I conclude by flagging that Family First may itself make amendments as it discusses this bill with interest groups, and it would certainly look favourably on other members in this place putting amendments on any front they wish. Family First has an open mind to amendments; it is the importance of the ICAC that we are so strong on getting into South Australian legislation. I encourage comment from colleagues in a couple of areas in particular: whether the mandatory reporting requirements are strong enough; and whether penalties for offences such as impersonating an ICAC officer are severe enough. On that second point, I believe the Wollongong council matter involved allegations of someone impersonating an ICAC officer, so those provisions could well be strengthened.
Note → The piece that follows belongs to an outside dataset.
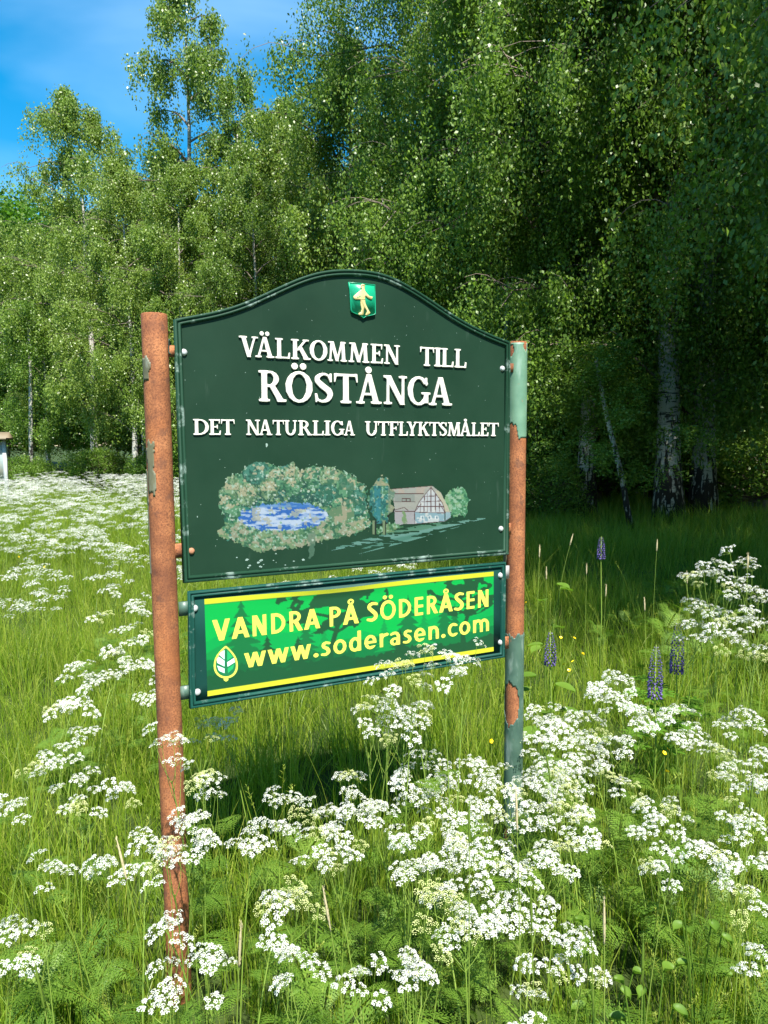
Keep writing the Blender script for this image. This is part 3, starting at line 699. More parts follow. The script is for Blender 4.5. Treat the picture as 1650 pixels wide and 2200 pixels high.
def put(mask, col, a=1.0):
    m = (mask * a)[..., None]; C[:] = C * (1 - m) + np.array(col) * m; alpha[mask > .3] = 1
def foliage_paint(mask, dark, mid, lite, beige, bt=.56, seed=0):
    jag = mask & True
    put(jag, dark); put(jag & (N3 > .43), mid); put(jag & (N2 > .57), lite, .75); put(jag & (N5 > bt), beige, .85)
    put(jag & (N5 > bt) & (np.abs(N5 - bt) < .012), (96, 118, 84), .8)
    put(jag & (N3 > .70), (170, 205, 185), .7)
wx = MX + (N2 - .5) * 34; wy = MY + (N3 - .5) * 26
mass = inpoly(wx, wy, [(200, 240), (240, 180), (300, 165), (315, 140), (370, 108), (430, 118), (470, 140), (540, 115), (580, 150), (640, 128), (740, 140), (830, 180), (880, 230), (892, 330), (905, 420), (820, 455), (700, 480), (560, 515), (390, 535), (250, 480), (175, 450), (225, 405), (200, 330)])
foliage_paint(mass, (36, 100, 76), (70, 132, 92), (128, 158, 104), (168, 166, 134))
put(mass & (N4 > .60) & (N3 < .55), (42, 128, 122), .65)
put(mass & (MY > 260) & (MY < 320) & (MX > 340) & (MX < 800) & (N2 < .55), (30, 86, 74), .8)
crowns = [(300, 200, 60, 60, 0), (380, 165, 70, 60, 1), (470, 190, 62, 62, 0), (555, 175, 60, 68, 2), (640, 185, 62, 62, 0), (725, 190, 66, 58, 2), (800, 235, 62, 68, 0), (845, 300, 46, 70, 1),
          (255, 235, 58, 66, 2), (225, 310, 40, 60, 0), (330, 265, 55, 60, 2), (430, 240, 50, 58, 2), (540, 225, 45, 55, 0), (700, 265, 58, 55, 1), (265, 330, 45, 50, 0), (780, 320, 60, 55, 0)]
for cx_, cy_, rx_, ry_, kd in crowns:
    e_ = np.hypot((wx - cx_) / rx_, (wy - cy_) / ry_); m_c = mass & (e_ < 1)
    put(m_c & (e_ > .86) & (MY > cy_ - ry_ * .2), (22, 74, 58), .85)
    base_c = ((66, 122, 82), (40, 104, 84), (104, 134, 92))[kd]
    put(m_c & (e_ < .9), base_c, .8)
    put(m_c & (e_ < .85) & (N2 > .52), tuple(min(255, c + 34) for c in base_c), .8)
    put(m_c & (e_ < .72) & (MY < cy_ + 8) & (N5 > (.50, .60, .43)[kd]), (178, 172, 138), .9)
    put(m_c & (N3 < .30), (26, 82, 66), .75)
put(mass & (N3 > .72), (180, 206, 186), .8)
put(mass & (MY > 268) & (MY < 318) & (MX > 360) & (MX < 880) & (np.abs(np.sin(MX * .13 + N2 * 6)) < .5) & (N2 < .6), (24, 76, 66), .8)
put(mass & (MX > 640) & (MX < 880) & (N2 < .42), (50, 110, 84), .7)
pond = np.hypot((wx - 492) / 205, (wy + (wx - 492) * .03 - 370) / 66) < 1
sx_ = vnoise(MX, MY * 5, .02, 11, 3)
put(pond, (152, 178, 214)); put(pond & (sx_ > .53), (44, 104, 184)); put(pond & (sx_ < .40), (190, 205, 226)); put(pond & (N5 > .62), (176, 176, 158), .8)
put(pond & (MY < 325), (70, 128, 190), .6)
low = inpoly(wx, wy, [(230, 400), (300, 395), (400, 432), (560, 440), (640, 400), (700, 378), (830, 400), (860, 440), (700, 480), (560, 515), (390, 535), (250, 480)])
foliage_paint(low & ~pond, (52, 104, 76), (86, 132, 92), (138, 160, 116), (166, 162, 136), .54)
put(np.hypot((wx - 765) / 62, (wy - 358) / 36) < 1, (100, 134, 98)); put((np.hypot((wx - 765) / 62, (wy - 358) / 36) < 1) & (N5 > .5), (160, 158, 130))
put(inpoly(wx, wy, [(612, 440), (650, 430), (652, 500), (640, 560), (615, 562)]), (96, 126, 104), .7)
# meadow strokes
for (x0, y0, x1, y1, wdt, col) in ((715, 528, 1440, 378, 5, (120, 168, 158)), (740, 515, 1300, 395, 12, (96, 146, 132)), (850, 543, 1330, 412, 4, (110, 160, 146)), (800, 500, 1440, 372, 8, (110, 156, 142)), (960, 452, 1290, 392, 9, (84, 134, 106)), (860, 520, 1180, 440, 8, (90, 142, 126))):
    d = np.abs((MX - x0) * (y1 - y0) - (MY - y0) * (x1 - x0)) / math.hypot(x1 - x0, y1 - y0)
    t = (MX - x0) / (x1 - x0)
    put((d < wdt * (.35 + np.sin(np.clip(t, 0, 1) * math.pi))) & (t > 0) & (t < 1) & (vnoise(MX * .25, MY * 2, .09, 17, 2) > .38), col, .85)
bush = np.hypot((wx - 1308) / 56, (wy - 302) / 70) < 1
foliage_paint(bush, (52, 116, 80), (88, 150, 104), (140, 180, 130), (160, 190, 160), .62)
# barn
roofc = (168, 168, 158)
put(inpoly(MX, MY, [(1000, 240), (1190, 224), (1232, 258), (1262, 320), (1276, 350), (1250, 350), (1185, 232), (1130, 300), (1108, 345), (1018, 345), (1010, 300)]), roofc)
put(inpoly(MX, MY, [(1000, 240), (1190, 224), (1150, 262), (1000, 262)]) & (N2 > .5), (186, 166, 150), .6)
put(inpoly(MX, MY, [(1225, 250), (1262, 318), (1272, 345), (1250, 345), (1205, 248)]), (190, 184, 160))
put(inpoly(MX, MY, [(1012, 262), (1110, 262), (1108, 300), (1016, 302)]), (142, 150, 142), .8)
put(inpoly(MX, MY, [(1015, 338), (1108, 338), (1108, 404), (1060, 404), (1016, 414)]), (168, 166, 168))
gable = inpoly(MX, MY, [(1185, 232), (1215, 268), (1238, 310), (1250, 350), (1250, 392), (1110, 403), (1108, 348), (1130, 300)])
put(gable, (196, 200, 202)); put(gable & (MY > 350), (140, 172, 182)); put(gable & (N2 > .62), (212, 214, 210), .8)
put(inpoly(MX, MY, [(1250, 350), (1276, 350), (1278, 374), (1252, 390)]), (150, 178, 186))
LNS = [(1185, 232, 1185, 345), (1185, 232, 1130, 300), (1130, 300, 1108, 348), (1108, 348, 1110, 403), (1185, 232, 1238, 305), (1238, 305, 1252, 352), (1108, 348, 1252, 352), (1140, 300, 1232, 296), (1150, 275, 1215, 272), (1120, 322, 1245, 322),
       (1155, 275, 1152, 345), (1205, 262, 1206, 345), (1222, 280, 1225, 345), (1168, 262, 1168, 345), (1135, 300, 1135, 345), (1110, 345, 1140, 310), (1250, 350, 1228, 312), (1110, 403, 1250, 391), (1250, 391, 1276, 374), (1000, 240, 1190, 225), (1012, 262, 1150, 262),
       (1018, 345, 1108, 345), (1016, 338, 1060, 326), (1060, 326, 1078, 340), (1050, 285, 1088, 285), (1050, 297, 1088, 297), (1050, 285, 1050, 297), (1070, 285, 1070, 297), (1088, 285, 1088, 297), (1010, 300, 1112, 300)]
for x0, y0, x1, y1 in LNS:
    L = math.hypot(x1 - x0, y1 - y0); t = np.clip(((MX - x0) * (x1 - x0) + (MY - y0) * (y1 - y0)) / L ** 2, 0, 1)
    put(np.hypot(MX - x0 - t * (x1 - x0), MY - y0 - t * (y1 - y0)) < 1.7, (84, 52, 48), .85)
for wx_ in (1145, 1178, 1212):
    put((np.abs(MX - wx_) < 8) & (np.abs(MY - 373) < 8), (236, 238, 236)); put((np.abs(MX - wx_) < 5) & (np.abs(MY - 373) < 5), (120, 150, 160))
put(inpoly(wx, wy, [(1050, 345), (1075, 345), (1078, 395), (1048, 400)]), (120, 150, 104))
foliage_paint(inpoly(wx, wy, [(900, 440), (985, 395), (1030, 405), (1060, 415), (1000, 440), (930, 455)]), (60, 110, 72), (90, 140, 92), (140, 160, 116), (120, 150, 104), .6)
tall = np.hypot((wx - 952) / 57, (wy - 290) / (108 + 0 * MX)) < 1
put((np.hypot((wx - 955) / 60, (wy - 296) / 110) < 1) & (MY > 330), (18, 30, 24))
foliage_paint(tall, (34, 96, 92), (48, 122, 112), (92, 140, 96), (164, 160, 128), .66)
put(tall & (np.abs(MX - 935) < 14) & (N2 > .42) & (MY > 220), (40, 124, 140), .7); put(tall & (MX > 985), (150, 148, 118), .55); put(tall & (MY < 225) & (N5 > .4), (168, 160, 124), .8)
for x0 in (918, 966): put((np.abs(MX - x0) < 6) & (MY > 385) & (MY < 452), (120, 140, 104)); put((np.abs(MX - x0 - 8) < 2.5) & (MY > 390) & (MY < 456), (20, 34, 26))
put(np.hypot((MX - 423) / 10, (MY - 130) / 1) < -1, (0, 0, 0))
for (bx, by, br) in [(rng.uniform(190, 900), rng.uniform(120, 520), rng.uniform(2, 6)) for _ in range(170)]:
    put((np.hypot(MX - bx, MY - by) < br) & mass, [(188, 206, 186), (214, 220, 206), (120, 170, 130)][int(rng.integers(3))], .75)
H_, W_ = MX.shape
keep = (alpha[:-1, :-1] + alpha[1:, :-1] + alpha[:-1, 1:] + alpha[1:, 1:]) >= 3
AZ = np.array([[on_board(*mpx(x, y), PANEL_H) for x in (xs_[0], xs_[-1])] for y in (ys_[0], ys_[-1])])
# board plane coordinates of every sample
U_, V_ = mpx(MX, MY)
D = ef[None, None] + ((U_ - IW / 2) / FPX)[..., None] * cr - ((V_ - IH / 2) / FPX)[..., None] * cu
o_ = S_o + PANEL_H * S_n; T_ = ((o_ - CAM) @ S_n) / (D @ S_n); P_ = CAM + T_[..., None] * D - o_
A_, Z_ = P_ @ S_e, P_[..., 2]
film = np.stack([A_, np.full(A_.shape, -(PANEL_H + .0005)) - (N5 - .5) * .0006, Z_], -1).reshape(-1, 3)
ii, jj = np.nonzero(keep); q = ii * W_ + jj; F = np.stack([q, q + W_, q + W_ + 1, q + 1], -1)
used = np.unique(F); mp_ = np.full(len(film), -1); mp_[used] = np.arange(len(used))
obj('painted_scene', mesh_np('painted_scene', film[used], [mp_[F]], M['mural'], False, s2l(C.reshape(-1, 3)[used]) * .42), wb)

# stains of guano and scraped paint on the board
def splat(u, v, r, h, col, seed, sx=1.0, sy=1.0):
    a, z = on_board(u, v, h); k = 14; th = np.arange(k) * 2 * math.pi / k; r_ = r * (.75 + .5 * np.random.default_rng(seed).random(k))
    V = np.concatenate([[[a, -h, z]], np.stack([a + sx * r_ * np.cos(th), np.full(k, -h), z + sy * r_ * np.sin(th)], -1)])
    j = np.arange(k); return V, np.stack([np.zeros(k, int), 1 + (j + 1) % k, 1 + j], -1)
ac = Acc()
sr = np.random.default_rng(5)
for k in range(26):
    u, v = sr.uniform(400, 1070), sr.uniform(700, 1180)
    ac.add(*splat(u, v, sr.uniform(.0005, .0012), PANEL_H + .0003, None, k))
for u, v, r in ((573, 956, .0048), (424, 1110, .002), (1180 / 2.17 + 380, 987, .0016)): ac.add(*splat(u, v, r, PANEL_H + .0003, None, 77, .7, 1.3))
for k in range(16):
    t_ = sr.random() ** 1.5; u = 575 + sr.normal(0, 42); v = 1233 - abs(sr.normal(0, 14)) - 16 - (u - 575) * .075
    ac.add(*splat(u, v, sr.uniform(.0012, .0042), PANEL_H + .0002 + (.0086 if v > 1216 else 0), None, 200 + k, 1.3, .8))
n = NT('chalky_speck'); mspk = n.finish(n.principled((.20, .28, .24), .8))
obj('speck', ac.mesh('speck', mspk), wb)['kind'] = 'stuff'

# ---- lower board
def quad(px, h=0.0): return np.array([on_board(u, v, h) for u, v in px])
lo = quad([(406.5, 1521.5), (1082, 1411), (1084, 1207), (403.5, 1271)])
lo = np.concatenate([np.linspace(lo[i], lo[(i + 1) % 4], 6)[:-1] for i in range(4)])
rb = flat_panel('route_board', inset(lo, .016), .003, M['teal'], sign)
moulding('moulding', lo, [(.0, -.008), (.0, .0085), (.0015, .011), (.006, .011), (.0075, .0075), (.010, .0075), (.011, .0105), (.015, .011), (.0175, .0085), (.019, .0048), (.0198, .002), (.0203, -.004)], M['teal_frame'], rb)
flat_panel('back_plate', inset(lo, .001), -.0085, M['teal_frame'], rb, -.0125)
for u, v in ((418, 1307), (1075, 1236), (1075, 1380), (424, 1487)): bolt(u, v, rb, .003, M['bolt'], .0094)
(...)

In moving this bill now, we can get the debate going again in South Australia. As I have said, we will consider amendments from other honourable members and vote on all those. This is an opportunity for an ICAC bill that is very similar to the model proposed by the opposition in another place to be passed in this house and then, prior to the next election, for the challenge to be taken up to the government to support an ICAC. If this bill passes in the Legislative Council and does get into the other house, and the government then refuses to support it there, it will be the government, and only the government, that will have to explain to the South Australian community why there is no bipartisanship in the passing of ICAC legislation that will ensure the integrity, security and well-being of the future of South Australia.

Debate adjourned on motion of Hon. J.M. Gazzola.